[Data items]
+++++

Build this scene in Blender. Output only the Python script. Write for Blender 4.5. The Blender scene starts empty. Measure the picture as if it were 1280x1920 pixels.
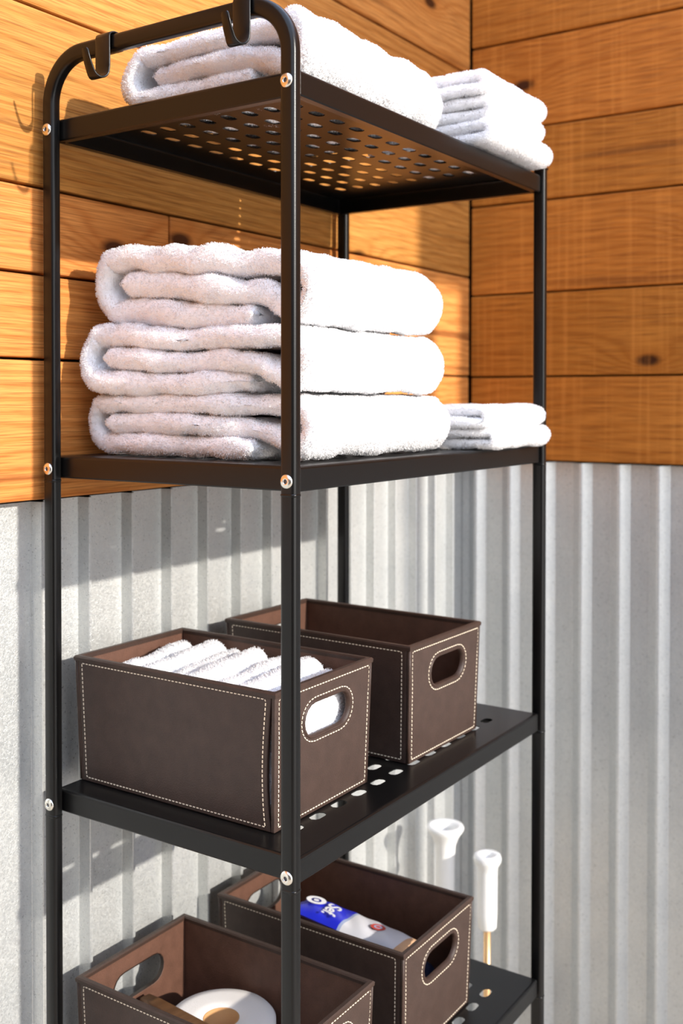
import bpy, bmesh, math, random
import numpy as np
from mathutils import Vector, Matrix
random.seed(7); RNG = np.random.default_rng(11)
scene = bpy.context.scene
C = scene.collection

# ------------------------------------------------------------------ camera
D, S, W = 0.34129, 0.38847, 0.62          # depth post to post, shelf spacing, width of the unit
Z0 = .36 + 3 * S                          # height of the top shelf's screws
f_px, yaw, pitch, roll, sy = 2001.16, 0.58832, 0.01662, 0.00064, -177.09
cam_data = bpy.data.cameras.new('camera'); cam = bpy.data.objects.new('camera', cam_data); C.objects.link(cam)
cam.location = (-.83289, -.61979, Z0 - .30885)
fw = Vector((math.cos(yaw) * math.cos(pitch), math.sin(yaw) * math.cos(pitch), -math.sin(pitch)))
rt = Vector((math.sin(yaw), -math.cos(yaw), 0)); up = rt.cross(fw)
cr, sr = math.cos(roll), math.sin(roll)
rt, up = rt * cr + up * sr, up * cr - rt * sr
cam.matrix_world = Matrix(((rt.x, up.x, -fw.x, cam.location.x), (rt.y, up.y, -fw.y, cam.location.y), (rt.z, up.z, -fw.z, cam.location.z), (0, 0, 0, 1)))
cam_data.sensor_fit = 'VERTICAL'; cam_data.sensor_height = 36; cam_data.sensor_width = 24
cam_data.lens = f_px * 36 / 1920
cam_data.shift_y = sy / 1920
cam_data.clip_start = .01
cam_data.dof.use_dof = True; cam_data.dof.focus_distance = 1.12; cam_data.dof.aperture_fstop = 5.6
scene.camera = cam

# ------------------------------------------------------------------ sky, sun, exposure
world = bpy.data.worlds.new('sky'); scene.world = world; world.use_nodes = True
wn = world.node_tree.nodes; wl = world.node_tree.links; wn.clear()
wo = wn.new('ShaderNodeOutputWorld'); bg = wn.new('ShaderNodeBackground')
tc = wn.new('ShaderNodeTexCoord'); sx = wn.new('ShaderNodeSeparateXYZ'); rmp = wn.new('ShaderNodeValToRGB')
wl.new(tc.outputs['Generated'], sx.inputs[0]); wl.new(sx.outputs['Z'], rmp.inputs[0])
rmp.color_ramp.elements[0].position = 0.0; rmp.color_ramp.elements[0].color = (.96, .94, .91, 1)
rmp.color_ramp.elements[1].position = .75; rmp.color_ramp.elements[1].color = (.55, .68, .95, 1)
wl.new(rmp.outputs[0], bg.inputs[0]); bg.inputs[1].default_value = 3.2; wl.new(bg.outputs[0], wo.inputs[0])
SUN_X, SUN_Z = .018, .36                   # per metre towards the left wall the light goes SUN_X to -x and SUN_Z down
sun_d = bpy.data.lights.new('sun', 'SUN'); sun = bpy.data.objects.new('sun', sun_d); C.objects.link(sun)
sun_d.energy = 6.0; sun_d.color = (1, .93, .83); sun_d.angle = math.radians(.9)
sun.rotation_euler = Vector((-SUN_X, 1, -SUN_Z)).to_track_quat('-Z', 'Y').to_euler()
scene.view_settings.view_transform = 'Standard'; scene.view_settings.look = 'None'
scene.view_settings.exposure = 0.0; scene.view_settings.gamma = 1; scene.view_settings.use_curve_mapping = False

# ------------------------------------------------------------------ helpers
def mesh_from(name, verts, faces, mat=None, parent=None, smooth=False, loc=None):
    me = bpy.data.meshes.new(name); me.from_pydata([tuple(v) for v in verts], [], [tuple(map(int, f)) for f in faces])
    if mat: me.materials.append(mat)
    if smooth: me.shade_smooth()
    me.update(); o = bpy.data.objects.new(name, me); C.objects.link(o)
    if parent: o.parent = parent
    if loc: o.location = loc
    return o
def quads_fast(name, V, Q, mat, parent=None, smooth=False):
    me = bpy.data.meshes.new(name); n = len(Q)
    me.vertices.add(len(V)); me.vertices.foreach_set('co', np.ascontiguousarray(V, dtype=np.float32).ravel())
    me.loops.add(n * 4); me.loops.foreach_set('vertex_index', np.ascontiguousarray(Q, dtype=np.int32).ravel())
    me.polygons.add(n); me.polygons.foreach_set('loop_start', np.arange(0, n * 4, 4, dtype=np.int32))
    me.update(calc_edges=True)
    me.materials.append(mat)
    if smooth: me.shade_smooth()
    o = bpy.data.objects.new(name, me); C.objects.link(o)
    if parent: o.parent = parent
    return o
def bm_obj(name, bm, mat, parent=None, smooth=False):
    me = bpy.data.meshes.new(name); bm.normal_update(); bm.to_mesh(me); bm.free()
    if mat: me.materials.append(mat)
    if smooth: me.shade_smooth()
    o = bpy.data.objects.new(name, me); C.objects.link(o)
    if parent: o.parent = parent
    return o
def thing(name, label, cat, loc=(0, 0, 0), group=None, rotz=0):
    o = bpy.data.objects.new(name, None); C.objects.link(o); o.location = loc; o.rotation_euler = (0, 0, rotz)
    o.empty_display_size = .02
    o['label'] = label; o['category'] = cat
    if group: o['group'] = group
    return o
def tag(o, label, cat, group=None):
    o['label'] = label; o['category'] = cat
    if group: o['group'] = group
    return o
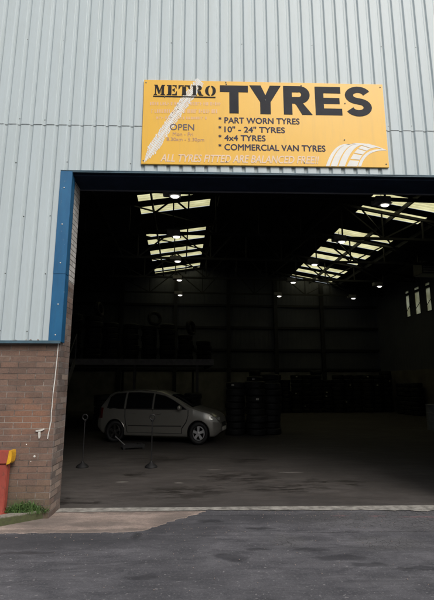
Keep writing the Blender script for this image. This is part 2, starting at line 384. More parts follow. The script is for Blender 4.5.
def m_red():
    t = NT('faded_red_paint', 0.55, 0, 0.4)
    n = t.noise(6, 6, 0.7, t.scale((1, 1, 0.5)))
    c = t.mix(t.ramp(n, [(0.3, 0), (0.7, 1)]), (0.30, 0.058, 0.042), (0.42, 0.095, 0.068))
    c = t.mix(t.math('MULTIPLY', t.ramp(t.noise(18, 6, 0.75, t.scale((1, 1, 0.6))), [(0.56, 0), (0.64, 1)]), 0.65), c, (0.13, 0.06, 0.045))
    return t.out(c)
M['red'] = m_red()
M['yellow'] = simple('yellow_paint', (0.72, 0.38, 0.02), 0.5, 0, 0.2, 12)
M['white'] = simple('white_cable_sheath', (0.70, 0.68, 0.64), 0.6)
M['rag'] = simple('white_wall_fixing', (0.62, 0.60, 0.55), 0.8, 0, 0.3, 30)
M['greyblue'] = simple('grey_drum_paint', (0.30, 0.31, 0.32), 0.5, 0.2)
M['beamgrey'] = simple('dusty_grey_beam', (0.24, 0.24, 0.25), 0.6)
M['iron'] = simple('dull_iron', (0.05, 0.048, 0.046), 0.55, 0.4)
# sign
def m_sign():
    t = NT('yellow_sign_face', 0.38, 0, 0.5)
    a = t.noise(0.9, 5, 0.6); s_ = t.noise(4, 5, 0.65, t.scale((3, 1, 0.4)))
    c = t.mix(t.ramp(a, [(0.3, 0), (0.7, 1)]), (0.80, 0.445, 0.030), (0.86, 0.49, 0.048))
    c = t.mix(t.math('MULTIPLY', t.ramp(s_, [(0.5, 0), (0.75, 1)]), 0.22), c, (0.50, 0.31, 0.08))
    c = t.mix(t.math('MULTIPLY', t.ramp(t.noise(50, 3, 0.7), [(0.66, 0), (0.74, 1)]), 0.35), c, (0.30, 0.17, 0.05))
    return t.out(c)
M['sign'] = m_sign()
M['ink'] = simple('black_vinyl', (0.014, 0.015, 0.022), 0.6, 0, 0.4, 3, spec=0.22)
M['ink2'] = simple('black_vinyl_flat', (0.012, 0.010, 0.010), 0.6, 0, 0.3, 3, spec=0.2)
M['inkgrey'] = simple('faded_blue_grey_vinyl', (0.13, 0.115, 0.15), 0.6, 0, 0.3, 5, spec=0.25)
M['inkpurple'] = simple('dark_blue_vinyl', (0.042, 0.040, 0.075), 0.6, 0, 0.3, 5, spec=0.25)
M['inkbrown'] = simple('faded_mauve_vinyl', (0.46, 0.27, 0.19), 0.5, 0, 0.2, 5)
M['inkpink'] = simple('faded_pink_vinyl', (0.80, 0.50, 0.30), 0.5, 0, 0.06, 9)
M['inkpink2'] = simple('pale_pink_vinyl', (0.82, 0.62, 0.46), 0.5, 0, 0.05, 9)
M['inkwhite'] = simple('white_vinyl', (0.80, 0.79, 0.75), 0.5, 0, 0.06, 9)

# ------------------------------------------------------------------ ground
def sheet(name, pts, z, mat, thick=None):
    m = MB(); f_ = m.face([(x, y, z) for x, y in pts]); bmesh.ops.triangulate(m.b, faces=[f_], ngon_method='EAR_CLIP')
    if thick:      # a sloping, crumbled edge down into the ground
        cx = sum(p[0] for p in pts)/len(pts); cy = sum(p[1] for p in pts)/len(pts)
        for (a, b), (c_, d) in zip(pts, pts[1:]+pts[:1]):
            l = math.hypot(c_-a, d-b) or 1; nx_, ny_ = (d-b)/l*thick, -(c_-a)/l*thick
            m.face([(a, b, z), (c_, d, z), (c_+nx_, d+ny_, -0.002), (a+nx_, b+ny_, -0.002)])
    o = m.build(name, mat); return tag(o, kind='structure')
sheet('ground', [(-300, -300), (300, -300), (300, 300), (-300, 300)], 0.0, M['asphalt'])
ANG = R(3.0); ca_, sa_ = math.cos(ANG), math.sin(ANG)
def IW(u, w, z=0): return (u*ca_ - w*sa_, u*sa_ + w*ca_, z)    # hall axes -> world
UL, UR, WB = -7.3, 12.3, 21.2
def w0(u, y=0.10): return (y - u*sa_)/ca_
DX0, DX1 = -1.87, 3.42      # door opening, world x
fl = [IW(UL, w0(UL)), IW(UR, w0(UR)), IW(UR, WB), IW(UL, WB)]
sheet('floor', [(-7.4, 0.44), (12.3, 0.44), IW(UR, WB)[:2], IW(UL, WB)[:2]], 0.004, M['floor'])
def jag(a, b, n, amp):
    out = []; dx, dy = b[0]-a[0], b[1]-a[1]; l = math.hypot(dx, dy); d = 0
    for k in range(1, n):
        f = (k + random.uniform(-.3, .3))/n; d = d*0.5 + random.uniform(-amp, amp)*0.8
        out.append((a[0]+dx*f - dy/l*d, a[1]+dy*f + dx/l*d))
    return out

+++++

- Required work: Pictures excluded, repeat exactly the lines from the top of the material through the line with "C = scene.collection", including both of those lines.

- Exercise answer:
Build this scene in Blender. Output only the Python script. Write for Blender 4.5. The Blender scene starts empty. Measure the picture as if it were 1280x1920 pixels.
import bpy, bmesh, math, random
import numpy as np
from mathutils import Vector, Matrix
random.seed(7); RNG = np.random.default_rng(11)
scene = bpy.context.scene
C = scene.collection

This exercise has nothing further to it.